Reference herein to an embodiment having some feature X and reference elsewhere herein to an embodiment having some feature Y does not exclude from this disclosure embodiments which have both feature X and feature Y, unless such exclusion is expressly stated herein. All possible negative claim limitations are within the scope of this disclosure, in the sense that any feature which is stated to be part of an embodiment may also be expressly removed from inclusion in another embodiment, even if that specific exclusion is not given in any example herein. The term “embodiment” is merely used herein as a more convenient form of “process, system, article of manufacture, configured computer readable medium, and/or other example of the teachings herein as applied in a manner consistent with applicable law.” Accordingly, a given “embodiment” may include any combination of features disclosed herein, provided the embodiment is consistent with at least one claim.

Not every item shown in the Figures need be present in every embodiment. Conversely, an embodiment may contain item(s) not shown expressly in the Figures. Although some possibilities are illustrated here in text and drawings by specific examples, embodiments may depart from these examples. For instance, specific technical effects or technical features of an example may be omitted, renamed, grouped differently, repeated, instantiated in hardware and/or software differently, or be a mix of effects or features appearing in two or more of the examples. Functionality shown at one location may also be provided at a different location in some embodiments; one of skill recognizes that functionality modules can be defined in various ways in a given implementation without necessarily omitting desired technical effects from the collection of interacting modules viewed as a whole.

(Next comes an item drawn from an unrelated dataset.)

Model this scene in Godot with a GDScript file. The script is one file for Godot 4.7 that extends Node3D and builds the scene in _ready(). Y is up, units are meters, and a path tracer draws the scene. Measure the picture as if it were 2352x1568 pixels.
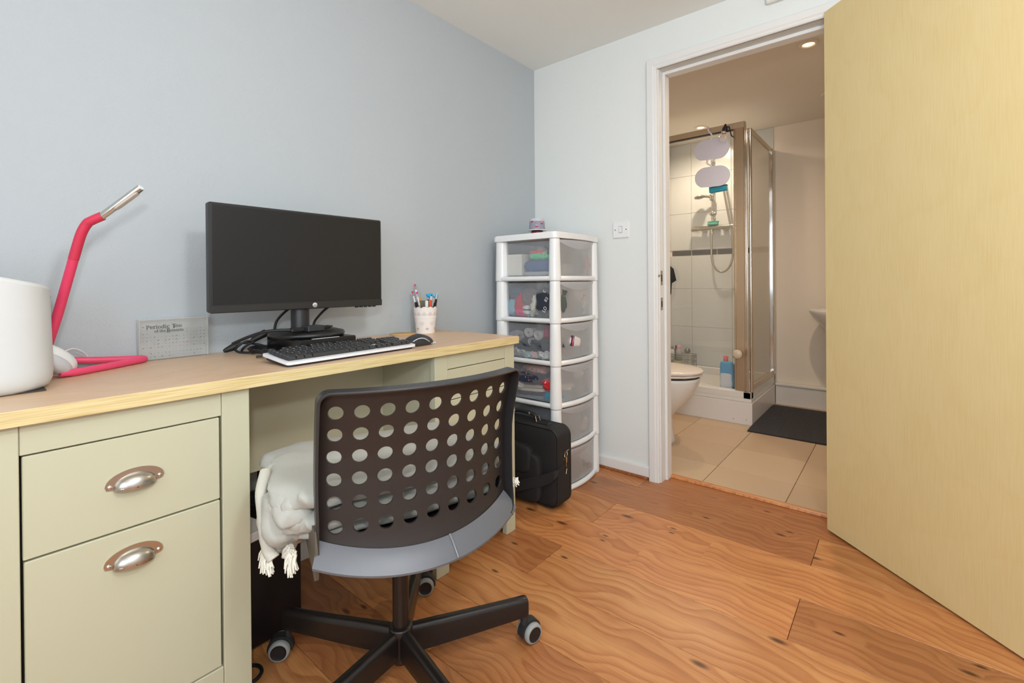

Reference has been made to the figures throughout by reference numerals. Any apparent inconsistencies in the phrasing associated with a given reference numeral, in the figures or in the text, should be understood as simply broadening the scope of what is referenced by that numeral. Different instances of a given reference numeral may refer to different embodiments, even though the same reference numeral is used. Similarly, a given reference numeral may be used to refer to a verb, a noun, and/or to corresponding instances of each, e.g., aprocessor110 may process110 instructions by executing them.

As used herein, terms such as “a” and “the” are inclusive of one or more of the indicated item or step. In particular, in the claims a reference to an item generally means at least one such item is present and a reference to a step means at least one instance of the step is performed.

Headings are for convenience only; information on a given topic may be found outside the section whose heading indicates that topic.

All claims and the abstract, as filed, are part of the specification.

While exemplary embodiments have been shown in the drawings and described above, it will be apparent to those of ordinary skill in the art that numerous modifications can be made without departing from the principles and concepts set forth in the claims, and that such modifications need not encompass an entire abstract concept. Although the subject matter is described in language specific to structural features and/or procedural acts, it is to be understood that the subject matter defined in the appended claims is not necessarily limited to the specific technical features or acts described above the claims. It is not necessary for every means or aspect or technical effect identified in a given definition or example to be present or to be utilized in every embodiment. Rather, the specific features and acts and effects described are disclosed as examples for consideration when implementing the claims.

All changes which fall short of enveloping an entire abstract idea but come within the meaning and range of equivalency of the claims are to be embraced within their scope to the full extent permitted by law.